— BEGIN THE RECORDS —

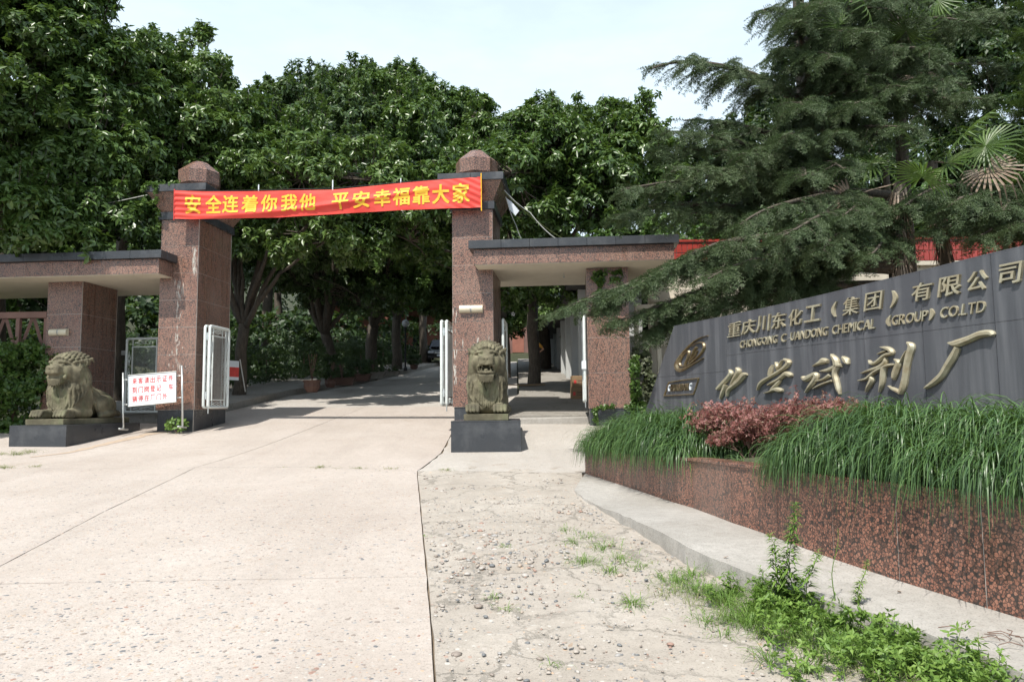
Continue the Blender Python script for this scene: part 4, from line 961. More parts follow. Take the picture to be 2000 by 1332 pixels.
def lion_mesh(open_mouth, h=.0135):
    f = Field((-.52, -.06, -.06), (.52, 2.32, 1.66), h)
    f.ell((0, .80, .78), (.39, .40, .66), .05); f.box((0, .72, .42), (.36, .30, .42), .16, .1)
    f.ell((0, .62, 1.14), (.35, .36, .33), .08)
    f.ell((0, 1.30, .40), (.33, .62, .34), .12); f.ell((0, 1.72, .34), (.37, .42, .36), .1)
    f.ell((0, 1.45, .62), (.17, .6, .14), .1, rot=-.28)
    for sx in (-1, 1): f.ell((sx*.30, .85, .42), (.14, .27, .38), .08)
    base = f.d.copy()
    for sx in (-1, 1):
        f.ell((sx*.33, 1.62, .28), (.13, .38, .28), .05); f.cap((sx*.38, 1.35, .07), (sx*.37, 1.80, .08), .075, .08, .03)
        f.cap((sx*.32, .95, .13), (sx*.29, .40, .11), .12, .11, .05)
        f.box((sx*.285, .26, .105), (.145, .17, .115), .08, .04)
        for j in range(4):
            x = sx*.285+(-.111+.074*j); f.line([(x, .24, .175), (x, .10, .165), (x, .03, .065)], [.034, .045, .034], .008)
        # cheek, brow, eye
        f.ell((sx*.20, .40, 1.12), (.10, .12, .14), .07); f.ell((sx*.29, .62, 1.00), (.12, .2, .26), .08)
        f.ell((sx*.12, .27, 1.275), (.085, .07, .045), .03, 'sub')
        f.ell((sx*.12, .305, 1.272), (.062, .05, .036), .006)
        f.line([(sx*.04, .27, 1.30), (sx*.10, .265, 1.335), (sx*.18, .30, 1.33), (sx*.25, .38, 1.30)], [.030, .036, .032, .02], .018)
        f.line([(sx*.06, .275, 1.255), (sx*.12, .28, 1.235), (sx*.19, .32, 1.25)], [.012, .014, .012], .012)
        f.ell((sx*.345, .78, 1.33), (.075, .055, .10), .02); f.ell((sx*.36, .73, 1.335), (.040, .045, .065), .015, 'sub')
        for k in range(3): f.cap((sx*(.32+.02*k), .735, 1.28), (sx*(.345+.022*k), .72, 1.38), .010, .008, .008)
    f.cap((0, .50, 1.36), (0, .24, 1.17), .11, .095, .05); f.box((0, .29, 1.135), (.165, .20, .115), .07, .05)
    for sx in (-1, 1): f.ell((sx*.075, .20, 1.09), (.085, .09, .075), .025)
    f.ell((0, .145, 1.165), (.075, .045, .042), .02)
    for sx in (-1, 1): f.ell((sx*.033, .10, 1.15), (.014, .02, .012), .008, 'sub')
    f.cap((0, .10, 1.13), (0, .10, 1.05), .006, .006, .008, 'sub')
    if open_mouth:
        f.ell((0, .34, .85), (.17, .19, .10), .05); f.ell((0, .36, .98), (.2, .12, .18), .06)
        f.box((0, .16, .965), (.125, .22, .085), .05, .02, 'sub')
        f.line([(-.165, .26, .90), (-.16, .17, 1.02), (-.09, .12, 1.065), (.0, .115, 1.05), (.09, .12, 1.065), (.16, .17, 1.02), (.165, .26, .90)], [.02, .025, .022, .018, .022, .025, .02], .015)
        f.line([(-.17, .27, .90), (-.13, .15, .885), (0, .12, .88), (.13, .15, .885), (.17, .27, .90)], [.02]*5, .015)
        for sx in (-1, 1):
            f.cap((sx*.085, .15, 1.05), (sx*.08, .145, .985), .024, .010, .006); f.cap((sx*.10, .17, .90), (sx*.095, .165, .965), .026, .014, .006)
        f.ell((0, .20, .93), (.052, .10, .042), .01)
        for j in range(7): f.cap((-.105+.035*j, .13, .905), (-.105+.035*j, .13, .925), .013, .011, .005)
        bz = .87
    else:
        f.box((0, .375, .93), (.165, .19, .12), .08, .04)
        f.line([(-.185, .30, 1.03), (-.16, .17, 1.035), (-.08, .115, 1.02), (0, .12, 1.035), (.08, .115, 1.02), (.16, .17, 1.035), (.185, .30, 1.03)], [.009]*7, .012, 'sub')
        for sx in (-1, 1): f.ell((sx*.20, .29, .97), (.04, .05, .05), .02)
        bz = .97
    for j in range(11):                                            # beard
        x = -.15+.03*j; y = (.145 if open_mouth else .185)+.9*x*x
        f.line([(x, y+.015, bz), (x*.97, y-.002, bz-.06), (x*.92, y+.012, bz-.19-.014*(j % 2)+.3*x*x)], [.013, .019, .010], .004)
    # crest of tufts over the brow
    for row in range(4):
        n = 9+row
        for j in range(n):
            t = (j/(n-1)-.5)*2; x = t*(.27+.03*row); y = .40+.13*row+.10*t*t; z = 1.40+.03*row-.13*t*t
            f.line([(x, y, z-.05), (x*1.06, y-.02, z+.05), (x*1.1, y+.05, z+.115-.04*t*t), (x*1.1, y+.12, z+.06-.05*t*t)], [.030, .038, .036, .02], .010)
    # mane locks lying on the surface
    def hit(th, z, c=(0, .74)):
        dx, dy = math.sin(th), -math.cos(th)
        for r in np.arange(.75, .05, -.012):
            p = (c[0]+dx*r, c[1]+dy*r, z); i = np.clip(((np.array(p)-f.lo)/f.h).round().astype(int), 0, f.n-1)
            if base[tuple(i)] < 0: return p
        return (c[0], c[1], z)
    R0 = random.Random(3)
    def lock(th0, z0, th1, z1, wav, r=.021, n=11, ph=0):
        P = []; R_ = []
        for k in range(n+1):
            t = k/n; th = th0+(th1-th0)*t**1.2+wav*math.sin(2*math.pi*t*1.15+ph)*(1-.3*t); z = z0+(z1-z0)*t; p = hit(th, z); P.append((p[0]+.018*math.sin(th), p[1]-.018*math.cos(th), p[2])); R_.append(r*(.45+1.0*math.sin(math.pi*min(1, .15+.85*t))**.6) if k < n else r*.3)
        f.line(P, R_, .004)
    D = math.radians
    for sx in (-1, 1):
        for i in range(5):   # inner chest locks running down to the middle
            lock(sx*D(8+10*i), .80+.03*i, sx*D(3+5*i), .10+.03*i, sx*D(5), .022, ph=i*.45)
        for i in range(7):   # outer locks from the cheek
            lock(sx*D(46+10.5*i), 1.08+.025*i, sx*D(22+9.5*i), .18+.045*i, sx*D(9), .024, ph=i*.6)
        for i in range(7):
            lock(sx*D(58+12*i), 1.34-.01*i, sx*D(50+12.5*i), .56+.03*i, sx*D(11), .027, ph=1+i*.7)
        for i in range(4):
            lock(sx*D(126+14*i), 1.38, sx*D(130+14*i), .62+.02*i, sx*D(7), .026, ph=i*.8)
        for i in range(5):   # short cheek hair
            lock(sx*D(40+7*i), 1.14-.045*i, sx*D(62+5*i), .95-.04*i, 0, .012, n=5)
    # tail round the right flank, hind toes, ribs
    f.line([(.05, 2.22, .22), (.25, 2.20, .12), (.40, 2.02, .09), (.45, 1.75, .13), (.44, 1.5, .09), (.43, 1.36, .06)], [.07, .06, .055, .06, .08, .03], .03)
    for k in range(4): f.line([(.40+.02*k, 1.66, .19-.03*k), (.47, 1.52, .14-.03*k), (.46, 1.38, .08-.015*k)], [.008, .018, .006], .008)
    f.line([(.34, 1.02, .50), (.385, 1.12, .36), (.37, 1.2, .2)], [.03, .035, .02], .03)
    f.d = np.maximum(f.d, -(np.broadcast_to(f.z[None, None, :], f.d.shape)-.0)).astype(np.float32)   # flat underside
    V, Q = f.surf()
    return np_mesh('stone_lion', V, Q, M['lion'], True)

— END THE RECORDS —
— BEGIN THE RECORDS —

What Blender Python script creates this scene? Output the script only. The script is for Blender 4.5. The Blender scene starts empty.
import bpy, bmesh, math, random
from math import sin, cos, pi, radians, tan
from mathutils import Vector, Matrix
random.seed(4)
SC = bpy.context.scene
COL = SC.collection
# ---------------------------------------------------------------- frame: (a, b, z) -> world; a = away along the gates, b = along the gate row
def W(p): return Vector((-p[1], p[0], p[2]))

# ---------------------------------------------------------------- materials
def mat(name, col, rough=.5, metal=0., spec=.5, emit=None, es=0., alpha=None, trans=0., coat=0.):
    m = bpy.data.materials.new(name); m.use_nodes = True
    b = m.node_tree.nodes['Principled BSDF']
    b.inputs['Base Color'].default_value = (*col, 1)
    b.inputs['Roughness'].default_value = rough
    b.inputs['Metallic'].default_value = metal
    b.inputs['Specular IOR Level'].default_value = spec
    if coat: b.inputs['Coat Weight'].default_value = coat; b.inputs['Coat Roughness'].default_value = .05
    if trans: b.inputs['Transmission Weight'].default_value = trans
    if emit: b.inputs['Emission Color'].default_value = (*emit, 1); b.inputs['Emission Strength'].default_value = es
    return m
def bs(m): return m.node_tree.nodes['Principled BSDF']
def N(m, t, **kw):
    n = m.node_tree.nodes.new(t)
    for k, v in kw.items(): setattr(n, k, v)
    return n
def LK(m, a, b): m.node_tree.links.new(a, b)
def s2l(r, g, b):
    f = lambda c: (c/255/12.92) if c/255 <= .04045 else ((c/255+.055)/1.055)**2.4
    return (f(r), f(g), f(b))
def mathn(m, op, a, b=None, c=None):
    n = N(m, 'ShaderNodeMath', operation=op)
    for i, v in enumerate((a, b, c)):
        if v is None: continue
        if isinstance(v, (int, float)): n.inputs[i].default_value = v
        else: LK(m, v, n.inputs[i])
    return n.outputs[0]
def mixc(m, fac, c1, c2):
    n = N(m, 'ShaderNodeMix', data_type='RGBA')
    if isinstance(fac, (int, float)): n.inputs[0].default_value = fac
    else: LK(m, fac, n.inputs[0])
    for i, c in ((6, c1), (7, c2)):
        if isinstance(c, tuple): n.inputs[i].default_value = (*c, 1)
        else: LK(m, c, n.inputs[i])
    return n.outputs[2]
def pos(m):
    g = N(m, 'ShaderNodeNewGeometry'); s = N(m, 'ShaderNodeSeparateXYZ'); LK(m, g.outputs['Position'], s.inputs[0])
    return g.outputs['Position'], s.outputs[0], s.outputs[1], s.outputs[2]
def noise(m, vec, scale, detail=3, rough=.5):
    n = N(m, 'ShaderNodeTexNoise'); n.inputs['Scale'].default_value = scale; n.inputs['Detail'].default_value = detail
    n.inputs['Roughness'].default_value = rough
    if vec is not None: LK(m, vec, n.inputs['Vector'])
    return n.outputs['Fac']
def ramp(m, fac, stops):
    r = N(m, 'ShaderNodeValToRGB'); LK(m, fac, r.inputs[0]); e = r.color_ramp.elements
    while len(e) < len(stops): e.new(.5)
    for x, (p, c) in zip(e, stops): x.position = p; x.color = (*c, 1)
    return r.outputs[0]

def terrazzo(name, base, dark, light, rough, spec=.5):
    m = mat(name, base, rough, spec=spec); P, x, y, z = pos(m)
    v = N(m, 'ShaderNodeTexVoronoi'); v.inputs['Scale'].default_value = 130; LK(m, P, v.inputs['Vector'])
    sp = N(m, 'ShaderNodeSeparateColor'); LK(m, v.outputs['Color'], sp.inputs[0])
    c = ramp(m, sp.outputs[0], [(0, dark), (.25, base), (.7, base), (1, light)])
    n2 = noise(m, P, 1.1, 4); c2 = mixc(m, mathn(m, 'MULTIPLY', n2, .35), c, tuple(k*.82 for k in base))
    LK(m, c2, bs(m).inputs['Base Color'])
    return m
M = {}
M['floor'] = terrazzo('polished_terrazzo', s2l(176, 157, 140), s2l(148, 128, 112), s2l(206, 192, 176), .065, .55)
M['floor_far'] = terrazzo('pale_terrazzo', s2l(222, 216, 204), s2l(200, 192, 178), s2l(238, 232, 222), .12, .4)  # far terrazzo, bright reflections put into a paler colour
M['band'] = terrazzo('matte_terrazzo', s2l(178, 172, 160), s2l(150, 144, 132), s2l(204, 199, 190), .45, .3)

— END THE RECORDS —

* **GIVEN EXERCISE**:
Using the data above, extract exactly the lines from the one that holds "What Blender Python" to the one that holds "def W(p): return Vector((-p[1], p[0], p[2]))", both ends included, and no others.

* **WORKED SOLUTION**:
What Blender Python script creates this scene? Output the script only. The script is for Blender 4.5. The Blender scene starts empty.
import bpy, bmesh, math, random
from math import sin, cos, pi, radians, tan
from mathutils import Vector, Matrix
random.seed(4)
SC = bpy.context.scene
COL = SC.collection
# ---------------------------------------------------------------- frame: (a, b, z) -> world; a = away along the gates, b = along the gate row
def W(p): return Vector((-p[1], p[0], p[2]))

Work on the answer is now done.